What this task involves → Copy exactly, and only, the lines below from the first through the one containing "random.seed(7)", both included; pictures are omitted.

=-=-=-=-=

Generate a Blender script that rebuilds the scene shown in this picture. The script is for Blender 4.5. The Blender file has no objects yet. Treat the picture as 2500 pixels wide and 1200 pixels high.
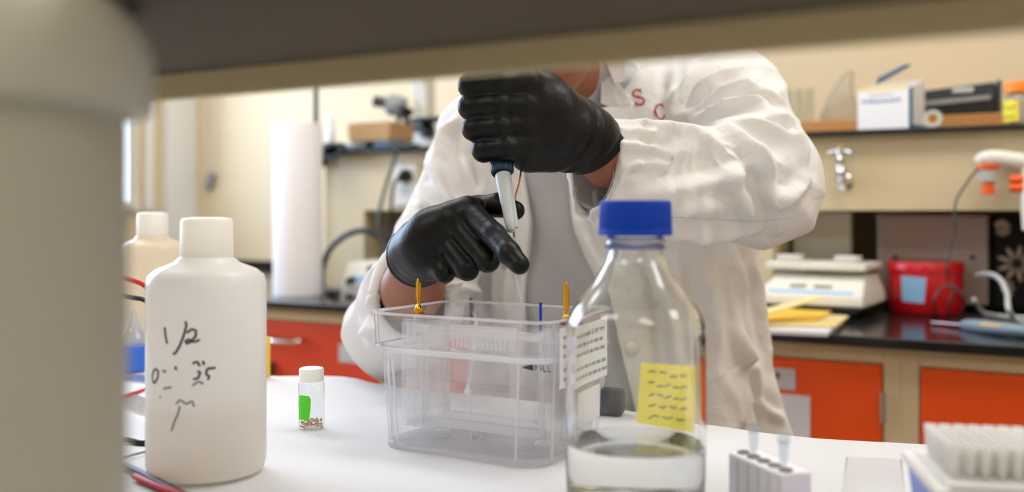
import bpy, math, random
import numpy as np
from mathutils import Vector, Matrix
from mathutils.bvhtree import BVHTree

SC = bpy.context.scene
COL = SC.collection
random.seed(7)

# ------------------------------------------------------------------ camera
FPX = 2430.0                       # focal length in pixels of the 2500 px wide frame
EYE = 1.135                        # eye height, about 22 cm above the bench tops
YAW = math.radians(30.05)
FW = Vector((-math.sin(YAW), math.cos(YAW), 0))
RT = Vector((math.cos(YAW), math.sin(YAW), 0))
HOR = 513.0
cam_d = bpy.data.cameras.new('camera')
cam = bpy.data.objects.new('camera', cam_d); COL.objects.link(cam)
cam.location = (0, 0, EYE)
cam.rotation_euler = (math.radians(90), 0, YAW)
cam_d.sensor_width = 36; cam_d.lens = 36 * FPX / 2500
cam_d.shift_y = -(600 - HOR) / 2500
cam_d.clip_start = 0.02
cam_d.dof.use_dof = True
cam_d.dof.focus_distance = 0.99
cam_d.dof.aperture_fstop = 3.0
SC.camera = cam

def P(px, py, Z):                  # a point seen at (px, py), Z metres in front of the camera
    return FW * Z + RT * ((px - 1250) / FPX * Z) + Vector((0, 0, EYE + (HOR - py) / FPX * Z))
def PY(px, py, y):                 # the same on the vertical plane Y = y
    k = (px - 1250) / FPX
    return P(px, py, y / (RT.y * k + FW.y))
def PZ(px, py, z):                 # the same on the horizontal plane at height z
    return P(px, py, (EYE - z) * FPX / (py - HOR))

# ------------------------------------------------------------------ world, exposure
TOP = 0.915                        # height of both bench tops
w = bpy.data.worlds.new('world'); SC.world = w; w.use_nodes = True
w.node_tree.nodes['Background'].inputs[0].default_value = (0.62, 0.76, 1.0, 1)
w.node_tree.nodes['Background'].inputs[1].default_value = 14.0
SC.view_settings.view_transform = 'Standard'
SC.view_settings.look = 'None'
SC.view_settings.gamma = 1
SC.view_settings.exposure = -0.42
SC.view_settings.use_curve_mapping = False
SC.cycles.use_denoising = True
SC.cycles.max_bounces = 14
SC.cycles.transparent_max_bounces = 24
SC.cycles.transmission_bounces = 12
SC.cycles.diffuse_bounces = 5
SC.cycles.sample_clamp_indirect = 6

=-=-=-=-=

Expected answer →
Generate a Blender script that rebuilds the scene shown in this picture. The script is for Blender 4.5. The Blender file has no objects yet. Treat the picture as 2500 pixels wide and 1200 pixels high.
import bpy, math, random
import numpy as np
from mathutils import Vector, Matrix
from mathutils.bvhtree import BVHTree

SC = bpy.context.scene
COL = SC.collection
random.seed(7)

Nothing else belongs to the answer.